Translations

Post date: Apr 19, 2014 8:51:56 PM

I've been working on a project rendering free-verse translations of late Romantic and early modern European poetry, drawn by the shock -- not uncommon -- of finding modern viewpoints embedded in older scenarios and poetic formality. The poems I'm working with offer strong, visceral points of view, where metaphysical and moral concerns converge with intense emotion. So, I'm doing all I can to pare away any extra syllables from the phrasing as I go along, while keeping the content intact, rendering the excellent originals -- for which I have a deep respect -- in the sparest, cleanest, most direct and taut modern English phrasing I can.

"C'était on ne sait quoi de submergé; c'était/Ce qui n'est plus, ce qui s'en va, ce qui se tait" in Victor Hugo's La Fin de Satan becomes, "It was something submerged; it was/the ending, the departure, the hush..."

My conscience bothers me when I avoid replicating the original formal design, substituting internal rhyme and assonance for end-rhyme, for example, and changing the meter. I know I'm losing quite a bit by taking this approach.

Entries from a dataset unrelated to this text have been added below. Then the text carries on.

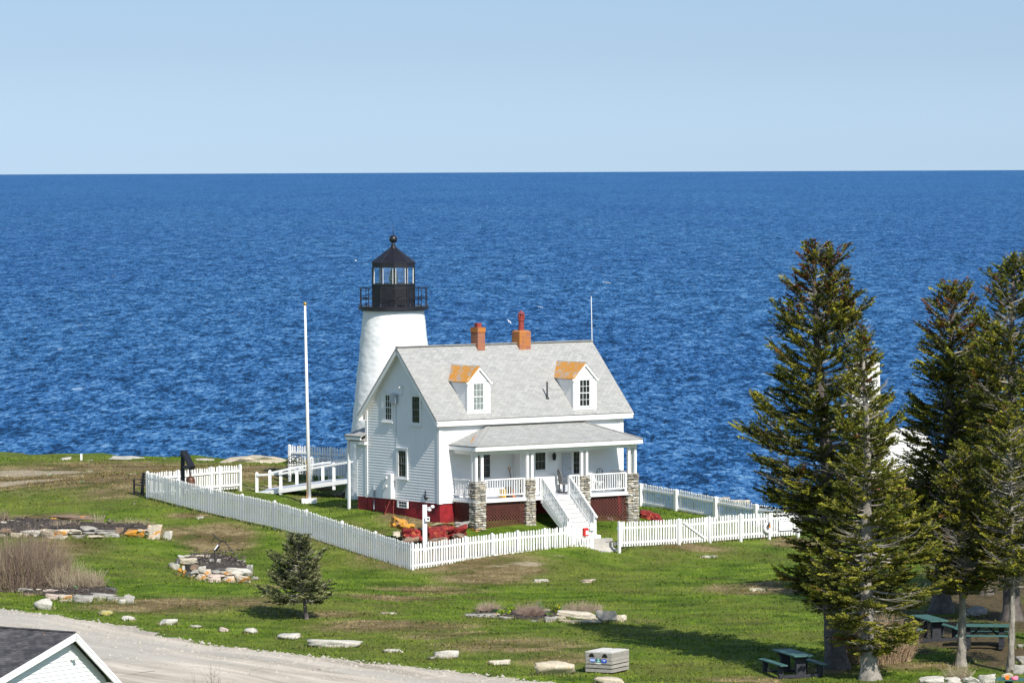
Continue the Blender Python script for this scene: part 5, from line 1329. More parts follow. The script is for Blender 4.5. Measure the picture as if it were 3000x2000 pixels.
for (r_, o_, s_, c, lb) in [
 ((475,572,48,82),(450,1500),3.92,'w','flat white stone beside the foot of the long picket fence'),
 ((925,1072,272,290),(800,1700),2.94,'l','thin flat stone in the grass right of the little spruce'),
 ((835,997,176,220),(1350,1650),3.92,'w','pale oval stone in the lawn in front of the fence'),
 ((1380,1542,180,224),(1350,1650),3.92,'p','pinkish flat stone in the lawn right of the pale oval one'),
 ((508,602,336,364),(0,1300),3.92,'w','long white stone on the brown turf near the far left edge'),
 ((905,962,428,452),(0,1300),3.92,'w','bright white stone in the middle of the brown turf'),
 ((985,1062,307,326),(0,1300),3.92,'w','slim white stone below the white stake'),
 ((1308,1358,330,344),(0,1300),3.92,'w','small white stone on the turf left of the black bench'),
 ((1440,1577,338,356),(0,1300),3.92,'l','wide thin stone on the turf above the black bench'),
 ((1525,1567,678,697),(0,1300),3.92,'w','little white stone in the grass below the black bench'),
 ((2238,2340,245,276),(0,1450),3.92,'w','white stone in the grass below the bend of the long fence') if False else ((1250,1330,276,290),(0,1300),3.92,'l','thin stone on the turf beneath the sea edge rocks')]:
    stone(*z2(*r_, o_, s_), c, lb, GF, vg=None, sub=2)
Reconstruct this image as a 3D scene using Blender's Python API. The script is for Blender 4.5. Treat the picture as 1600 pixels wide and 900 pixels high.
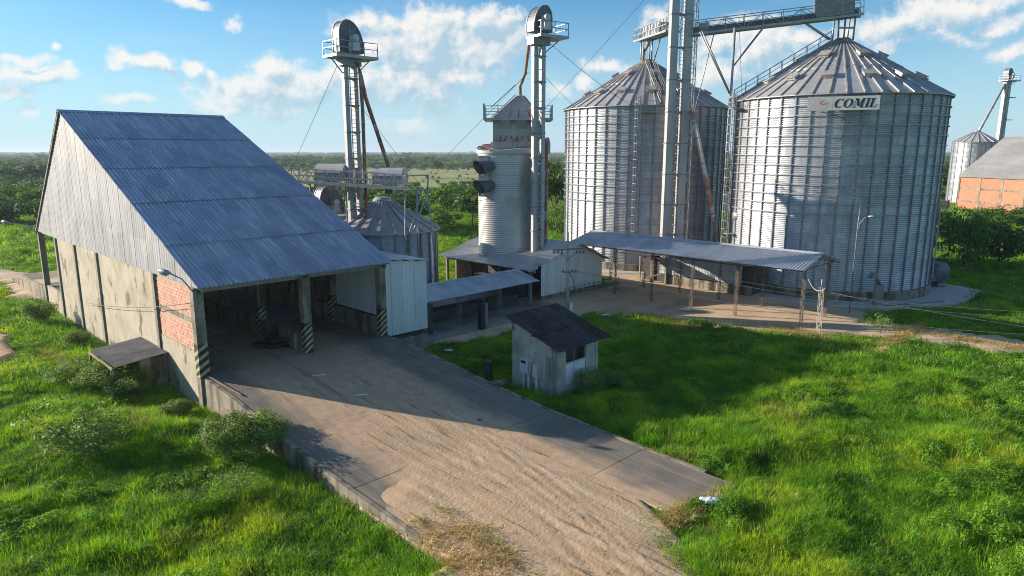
import bpy, math, random
import numpy as np
from mathutils import Vector, Matrix
R = math.radians
rnd = random.Random(7)
rng = np.random.default_rng(11)
for o in list(bpy.data.objects): bpy.data.objects.remove(o)
sc = bpy.context.scene
COL = sc.collection

# ------------------------------------------------------------------ camera
CAM_H = 13.0
cd = bpy.data.cameras.new('camera'); cam = bpy.data.objects.new('camera', cd); COL.objects.link(cam)
cam.location = (0, 0, CAM_H); cam.rotation_euler = (R(90 - 11.24), 0, 0)
cd.sensor_width = 36; cd.lens = 24.0; cd.clip_start = 0.1; cd.clip_end = 30000
sc.camera = cam
sc.render.resolution_x = 1024; sc.render.resolution_y = 576

sc.render.engine = 'CYCLES'; sc.cycles.filter_width = 1.0; sc.cycles.denoising_prefilter = 'NONE'; sc.cycles.denoising_input_passes = 'RGB_ALBEDO_NORMAL'; sc.cycles.adaptive_threshold = 0.015
for a_, b_ in (('max_bounces', 6), ('diffuse_bounces', 3), ('glossy_bounces', 3), ('transmission_bounces', 3), ('volume_bounces', 0), ('transparent_max_bounces', 4)): setattr(sc.cycles, a_, b_)

# ------------------------------------------------------------------ sun, sky, exposure
SUN_EL, SUN_AZ = 17.6, 14.0            # elevation; degrees behind the left-hand side
sd = Vector((-math.cos(R(SUN_AZ)) * math.cos(R(SUN_EL)), math.sin(R(SUN_AZ)) * math.cos(R(SUN_EL)), math.sin(R(SUN_EL))))
sl = bpy.data.lights.new('sun', 'SUN'); sl.energy = 5.0; sl.angle = R(0.5); sl.color = (1.0, 0.885, 0.72)
so = bpy.data.objects.new('sun', sl); COL.objects.link(so)
so.rotation_euler = sd.to_track_quat('Z', 'Y').to_euler(); so.location = sd * 200
sc.view_settings.view_transform = 'Standard'; sc.view_settings.look = 'None'
sc.view_settings.exposure = 0.90; sc.view_settings.gamma = 1.0
SKY_STRENGTH = 0.066

def build_world():
    w = bpy.data.worlds.new('World'); sc.world = w; w.use_nodes = True
    nt = w.node_tree; N = nt.nodes; L = nt.links; N.clear()
    def n(t, **k):
        x = N.new(t)
        for a, b in k.items(): setattr(x, a, b)
        return x
    def val(v, s):
        if hasattr(v, 'links'): L.new(v, s)
        else: s.default_value = v
    def m(op, a, b=0.0, c=0.0, clamp=False):
        x = n('ShaderNodeMath', operation=op, use_clamp=clamp); val(a, x.inputs[0]); val(b, x.inputs[1]); val(c, x.inputs[2]); return x.outputs[0]
    def vm(op, a, b=(0, 0, 0)):
        x = n('ShaderNodeVectorMath', operation=op); val(a, x.inputs[0]); val(b, x.inputs[1]); return x
    def mix(f, a, b):
        x = n('ShaderNodeMix', data_type='RGBA'); val(f, x.inputs[0]); val(a, x.inputs[6]); val(b, x.inputs[7]); return x.outputs[2]
    def smooth(x, lo, hi):
        x_ = n('ShaderNodeMapRange', interpolation_type='SMOOTHSTEP'); val(x, x_.inputs[0]); x_.inputs[1].default_value = lo; x_.inputs[2].default_value = hi; return x_.outputs[0]
    sky = n('ShaderNodeTexSky', sky_type='NISHITA'); sky.sun_disc = False
    sky.sun_elevation = R(SUN_EL); sky.sun_rotation = math.atan2(sd.x, sd.y)
    sky.altitude = 200; sky.air_density = 1.0; sky.dust_density = 0.25; sky.ozone_density = 3.0
    tint = n('ShaderNodeMix', data_type='RGBA', blend_type='MULTIPLY'); tint.inputs[0].default_value = 1.0
    L.new(sky.outputs[0], tint.inputs[6]); tint.inputs[7].default_value = SKY_TINT
    tc = n('ShaderNodeTexCoord'); D = vm('NORMALIZE', tc.outputs['Generated']).outputs[0]
    sep = n('ShaderNodeSeparateXYZ'); L.new(D, sep.inputs[0])
    az = m('ARCTAN2', sep.outputs[0], sep.outputs[1]); el = m('ARCSINE', sep.outputs[2])
    # warp by noise on the direction
    n1 = n('ShaderNodeTexNoise'); n1.inputs['Scale'].default_value = 11; n1.inputs['Detail'].default_value = 3; L.new(D, n1.inputs['Vector'])
    wv = vm('SCALE', vm('SUBTRACT', n1.outputs['Color'], (0.5, 0.5, 0.5)).outputs[0]); wv.inputs['Scale'].default_value = 0.075
    P = n('ShaderNodeCombineXYZ'); L.new(az, P.inputs[0]); L.new(el, P.inputs[1])
    Pw = vm('ADD', P.outputs[0], wv.outputs[0]).outputs[0]
    blobs = CLOUDS
    def blobfield(Pv):
        acc = None
        for (a, e, sa, se, k) in blobs:
            d = vm('SUBTRACT', Pv, (a, e, 0)).outputs[0]
            d = vm('MULTIPLY', d, (1 / sa, 1 / se, 0)).outputs[0]
            f = m('MULTIPLY_ADD', vm('LENGTH', d).outputs['Value'], -k, k)
            acc = f if acc is None else m('SMOOTH_MAX', acc, f, 0.25)
        return acc
    def noise(vec, s, det=7, rough=0.62):
        x = n('ShaderNodeTexNoise'); x.inputs['Scale'].default_value = s; x.inputs['Detail'].default_value = det; x.inputs['Roughness'].default_value = rough; L.new(vec, x.inputs['Vector']); return x.outputs['Fac']
    def density(Dv, Pv, azv, elv):
        b = blobfield(Pv)
        # the same sort of scattered cumulus goes on all round outside the view
        g = noise(Dv, 4.5, 3)
        outside = smooth(m('ABSOLUTE', azv), 0.72, 0.95)
        high = smooth(elv, 0.30, 0.45)
        o2 = m('MAXIMUM', outside, high)
        g2 = m('MULTIPLY', m('MULTIPLY_ADD', g, 5.0, -2.75), o2)
        g2 = m('ADD', g2, m('MULTIPLY_ADD', o2, 0.6, -0.6))
        b = m('MAXIMUM', b, g2)
        f = m('SUBTRACT', noise(Dv, 26, 9, 0.66), 0.5)
        return m('MULTIPLY_ADD', f, 2.3, b)
    d0 = density(D, Pw, az, el)
    off = (-0.007, 0.001, 0.006)
    D2 = vm('ADD', D, off).outputs[0]
    P2 = vm('ADD', Pw, (-0.012, 0.014, 0)).outputs[0]
    d1 = density(D2, P2, az, el)
    alpha = smooth(d0, 0.02, 0.70)
    thick = smooth(d0, 0.25, 1.2)
    fine = noise(D, 70, 6, 0.6)
    rel = m('SUBTRACT', d1, d0)
    shade = m('MULTIPLY_ADD', rel, 1.7, m('MULTIPLY_ADD', thick, 0.60, 0.30))
    shade = m('MULTIPLY_ADD', m('SUBTRACT', fine, 0.5), 0.22, shade, clamp=True)
    ccol = mix(shade, CLOUD_LIT, CLOUD_SHADE)
    # thin high veil
    veil = smooth(noise(vm('MULTIPLY', D, (1.0, 1.0, 5.0)).outputs[0], 3.0, 6), 0.48, 0.8)
    base = mix(m('MULTIPLY', veil, 0.22), tint.outputs[2], VEIL)
    base = mix(m('MULTIPLY', m('SUBTRACT', 1.0, smooth(el, -0.06, 0.24)), 0.95), base, HORIZON)
    horiz = m('SUBTRACT', 1.0, smooth(el, 0.0, 0.12))
    ccol = mix(m('MULTIPLY', horiz, 0.6), ccol, base)
    up = smooth(el, -0.005, 0.02)
    out = mix(m('MULTIPLY', m('MULTIPLY', alpha, 0.95), up), base, ccol)
    bg = n('ShaderNodeBackground'); bg.inputs[1].default_value = SKY_STRENGTH; L.new(out, bg.inputs[0])
    ow = n('ShaderNodeOutputWorld'); L.new(bg.outputs[0], ow.inputs[0])
    w.cycles.sampling_method = 'MANUAL'; w.cycles.sample_map_resolution = 512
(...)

But something keeps me stumbling on, and I think it's that the new versions afford me some sense of the poets' powerful insights into life, their passion, their demonstrated range of feeling, their dreams of another world.

I keep looking for analogies to what I'm doing. The works are in the public domain. So, is it like rummaging through a trunk I've inherited and found stored in an attic, pulling out what I choose and dusting it off for use?

I hope it's not like like dismantling a precious old Italian violin and using the bits of wood to make matchboxes.